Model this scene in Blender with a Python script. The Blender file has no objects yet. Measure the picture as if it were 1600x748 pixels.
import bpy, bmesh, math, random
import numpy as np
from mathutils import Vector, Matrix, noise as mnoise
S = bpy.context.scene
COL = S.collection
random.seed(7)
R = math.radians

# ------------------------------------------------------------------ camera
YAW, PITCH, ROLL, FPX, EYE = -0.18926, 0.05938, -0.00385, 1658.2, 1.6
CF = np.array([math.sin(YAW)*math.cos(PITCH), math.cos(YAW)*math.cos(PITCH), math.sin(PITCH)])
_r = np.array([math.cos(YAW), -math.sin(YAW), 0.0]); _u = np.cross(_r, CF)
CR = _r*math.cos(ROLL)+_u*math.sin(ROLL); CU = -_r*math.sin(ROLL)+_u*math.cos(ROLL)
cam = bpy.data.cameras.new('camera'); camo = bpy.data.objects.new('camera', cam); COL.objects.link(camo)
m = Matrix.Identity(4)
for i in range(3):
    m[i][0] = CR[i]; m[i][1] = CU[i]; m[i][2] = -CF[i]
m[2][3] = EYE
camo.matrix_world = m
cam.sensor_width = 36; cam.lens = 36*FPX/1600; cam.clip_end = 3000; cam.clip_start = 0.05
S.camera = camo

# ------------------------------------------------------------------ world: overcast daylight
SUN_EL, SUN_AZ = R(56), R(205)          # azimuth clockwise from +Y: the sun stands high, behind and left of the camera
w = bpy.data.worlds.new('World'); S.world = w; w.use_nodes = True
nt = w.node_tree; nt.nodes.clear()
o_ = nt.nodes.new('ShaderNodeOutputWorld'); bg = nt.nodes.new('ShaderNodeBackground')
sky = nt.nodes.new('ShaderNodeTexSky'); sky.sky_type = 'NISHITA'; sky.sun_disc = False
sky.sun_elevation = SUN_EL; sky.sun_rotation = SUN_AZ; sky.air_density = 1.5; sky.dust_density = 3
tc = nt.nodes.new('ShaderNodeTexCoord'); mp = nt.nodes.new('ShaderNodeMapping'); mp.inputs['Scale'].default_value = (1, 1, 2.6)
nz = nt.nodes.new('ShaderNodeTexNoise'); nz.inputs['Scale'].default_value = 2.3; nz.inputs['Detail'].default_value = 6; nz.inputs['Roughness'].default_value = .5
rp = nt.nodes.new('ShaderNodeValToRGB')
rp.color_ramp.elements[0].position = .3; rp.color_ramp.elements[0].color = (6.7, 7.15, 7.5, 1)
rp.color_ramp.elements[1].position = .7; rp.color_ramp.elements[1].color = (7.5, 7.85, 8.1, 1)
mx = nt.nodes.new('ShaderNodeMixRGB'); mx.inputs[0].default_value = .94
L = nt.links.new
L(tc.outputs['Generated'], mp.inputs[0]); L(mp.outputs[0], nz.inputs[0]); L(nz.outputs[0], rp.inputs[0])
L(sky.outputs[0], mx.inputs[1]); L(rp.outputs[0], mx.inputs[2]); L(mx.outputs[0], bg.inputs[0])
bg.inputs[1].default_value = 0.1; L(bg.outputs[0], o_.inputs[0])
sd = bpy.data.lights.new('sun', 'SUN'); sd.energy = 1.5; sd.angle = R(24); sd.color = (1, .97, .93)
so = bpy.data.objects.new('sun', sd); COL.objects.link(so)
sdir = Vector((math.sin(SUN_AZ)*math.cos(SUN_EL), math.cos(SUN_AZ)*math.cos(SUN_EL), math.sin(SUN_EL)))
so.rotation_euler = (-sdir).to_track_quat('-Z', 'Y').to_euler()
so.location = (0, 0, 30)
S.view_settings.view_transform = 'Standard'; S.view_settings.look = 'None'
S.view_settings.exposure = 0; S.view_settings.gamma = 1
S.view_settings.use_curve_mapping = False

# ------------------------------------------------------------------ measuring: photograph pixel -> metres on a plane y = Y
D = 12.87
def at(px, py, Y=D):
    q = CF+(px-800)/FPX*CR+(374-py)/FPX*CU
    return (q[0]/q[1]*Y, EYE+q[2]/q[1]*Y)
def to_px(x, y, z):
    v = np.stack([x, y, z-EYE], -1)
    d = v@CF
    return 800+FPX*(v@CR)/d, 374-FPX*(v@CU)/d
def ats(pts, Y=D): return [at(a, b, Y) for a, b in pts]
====
• _EXERCISE_: All of the data above should be transcribed exactly.

• _FULL RESPONSE_:
Model this scene in Blender with a Python script. The Blender file has no objects yet. Measure the picture as if it were 1600x748 pixels.
import bpy, bmesh, math, random
import numpy as np
from mathutils import Vector, Matrix, noise as mnoise
S = bpy.context.scene
COL = S.collection
random.seed(7)
R = math.radians

# ------------------------------------------------------------------ camera
YAW, PITCH, ROLL, FPX, EYE = -0.18926, 0.05938, -0.00385, 1658.2, 1.6
CF = np.array([math.sin(YAW)*math.cos(PITCH), math.cos(YAW)*math.cos(PITCH), math.sin(PITCH)])
_r = np.array([math.cos(YAW), -math.sin(YAW), 0.0]); _u = np.cross(_r, CF)
CR = _r*math.cos(ROLL)+_u*math.sin(ROLL); CU = -_r*math.sin(ROLL)+_u*math.cos(ROLL)
cam = bpy.data.cameras.new('camera'); camo = bpy.data.objects.new('camera', cam); COL.objects.link(camo)
m = Matrix.Identity(4)
for i in range(3):
    m[i][0] = CR[i]; m[i][1] = CU[i]; m[i][2] = -CF[i]
m[2][3] = EYE
camo.matrix_world = m
cam.sensor_width = 36; cam.lens = 36*FPX/1600; cam.clip_end = 3000; cam.clip_start = 0.05
S.camera = camo

# ------------------------------------------------------------------ world: overcast daylight
SUN_EL, SUN_AZ = R(56), R(205)          # azimuth clockwise from +Y: the sun stands high, behind and left of the camera
w = bpy.data.worlds.new('World'); S.world = w; w.use_nodes = True
nt = w.node_tree; nt.nodes.clear()
o_ = nt.nodes.new('ShaderNodeOutputWorld'); bg = nt.nodes.new('ShaderNodeBackground')
sky = nt.nodes.new('ShaderNodeTexSky'); sky.sky_type = 'NISHITA'; sky.sun_disc = False
sky.sun_elevation = SUN_EL; sky.sun_rotation = SUN_AZ; sky.air_density = 1.5; sky.dust_density = 3
tc = nt.nodes.new('ShaderNodeTexCoord'); mp = nt.nodes.new('ShaderNodeMapping'); mp.inputs['Scale'].default_value = (1, 1, 2.6)
nz = nt.nodes.new('ShaderNodeTexNoise'); nz.inputs['Scale'].default_value = 2.3; nz.inputs['Detail'].default_value = 6; nz.inputs['Roughness'].default_value = .5
rp = nt.nodes.new('ShaderNodeValToRGB')
rp.color_ramp.elements[0].position = .3; rp.color_ramp.elements[0].color = (6.7, 7.15, 7.5, 1)
rp.color_ramp.elements[1].position = .7; rp.color_ramp.elements[1].color = (7.5, 7.85, 8.1, 1)
mx = nt.nodes.new('ShaderNodeMixRGB'); mx.inputs[0].default_value = .94
L = nt.links.new
L(tc.outputs['Generated'], mp.inputs[0]); L(mp.outputs[0], nz.inputs[0]); L(nz.outputs[0], rp.inputs[0])
L(sky.outputs[0], mx.inputs[1]); L(rp.outputs[0], mx.inputs[2]); L(mx.outputs[0], bg.inputs[0])
bg.inputs[1].default_value = 0.1; L(bg.outputs[0], o_.inputs[0])
sd = bpy.data.lights.new('sun', 'SUN'); sd.energy = 1.5; sd.angle = R(24); sd.color = (1, .97, .93)
so = bpy.data.objects.new('sun', sd); COL.objects.link(so)
sdir = Vector((math.sin(SUN_AZ)*math.cos(SUN_EL), math.cos(SUN_AZ)*math.cos(SUN_EL), math.sin(SUN_EL)))
so.rotation_euler = (-sdir).to_track_quat('-Z', 'Y').to_euler()
so.location = (0, 0, 30)
S.view_settings.view_transform = 'Standard'; S.view_settings.look = 'None'
S.view_settings.exposure = 0; S.view_settings.gamma = 1
S.view_settings.use_curve_mapping = False

# ------------------------------------------------------------------ measuring: photograph pixel -> metres on a plane y = Y
D = 12.87
def at(px, py, Y=D):
    q = CF+(px-800)/FPX*CR+(374-py)/FPX*CU
    return (q[0]/q[1]*Y, EYE+q[2]/q[1]*Y)
def to_px(x, y, z):
    v = np.stack([x, y, z-EYE], -1)
    d = v@CF
    return 800+FPX*(v@CR)/d, 374-FPX*(v@CU)/d
def ats(pts, Y=D): return [at(a, b, Y) for a, b in pts]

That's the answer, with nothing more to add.